First post, by Bondi
- Rank
- Oldbie
I. There is a sound card built in IBM Thinkpad 755c laptop. It's a card based on Crystal Semiconductor CS4248 chip, it has no SB native support, requires DOS drivers - TPAUDDD.SYS, and works in DOS with it's proprietary audio playback program - PCDEMO.EXE.
It comes also with VDD (Virtual Device Driver) driver SVAUDIO.EXE, that adds some SB/Adlib/GM compatibiliy to it. Wolf3d detects SB/Adlib card if it's loaded. Some other games work as well, but only the real mode games that do not require DMA.

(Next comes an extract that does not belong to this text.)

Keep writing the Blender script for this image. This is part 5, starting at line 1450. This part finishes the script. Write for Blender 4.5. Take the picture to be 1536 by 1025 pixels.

More info about the card in Audio sectoin here http://home.icequake.net/~nemesis/linuxlaptop … m/thinkpad755c/
II. There is the IBM PCMCIA 16-bit audio adapter (NOT the 3d sound card) that has no DOS support except for the audio software that comes with it - same PCDEMO.EXE, it requires only it's PCAUDDD.SYS driver, works without Card and Socket Services.
These two cards appear to be very similar. The PCDEMO.EXE program that comes with both cards looks identical (one is just 16 bytes bigger than the other), and both work fine with both PCMCIA and built in card, play midi as well as wav files.
So my idea was to try if the PCMCIA card can work with SVAUDIO.EXE driver to add compatibility in games.
I took a laptop without any sound built in, installed the PCMCIA card, loaded it's driver and SVAUDIO.EXE driver. It loaded fine. SVAUDIO actually checks if the card's driver is installed. And refuses to load if it's missing. So PCAUDDD.SYS (that comes with PCMCIA) was okay for SVAUDIO.
There is definitely some level of compatibility here. More to that in Wolf3d SB is detected and can be selected. But there is no sound. The game runs fine.
So briefly:
Builtin card - TPAUDDD.SYS+SVAUDIO.EXE=OK (SB detected, sound works in Wolf)
Builtin card - TPAUDDD.SYS+PCDEMO.EXE =OK
PCMCIA card - PCAUDDD.SYS+PCDEMO.EXE = OK
PCMCIA card - PCAUDDD.SYS+SVAUDIO.EXE=FAIL (SB is detected, NO sound in Wolf)
I'm now stuck at this point. There is not much I can change in this setup, only the IRQ (5,10,11,15) for the card - no effect.
I also tried loading CS and SS - nothing changes.
I don't know if it adds something, but found this mention of SVAUDIO.EXE - “emulation” drive for DOS being a full blown 386 protected mode “TSR” which then runs DOS in Virtual 8086 mode. It appears to try to trap certain memory access. It does not appear to try to trap I/O port accesses.
I'm not an expert unfortunately, so I'm not sure that it's about memory or I/O ports addressing, or anything else. Disassembling SVAUDIO.EXE is far beyound my knowledge.
Any Ideas if it's workable at all? And which direction to dig in?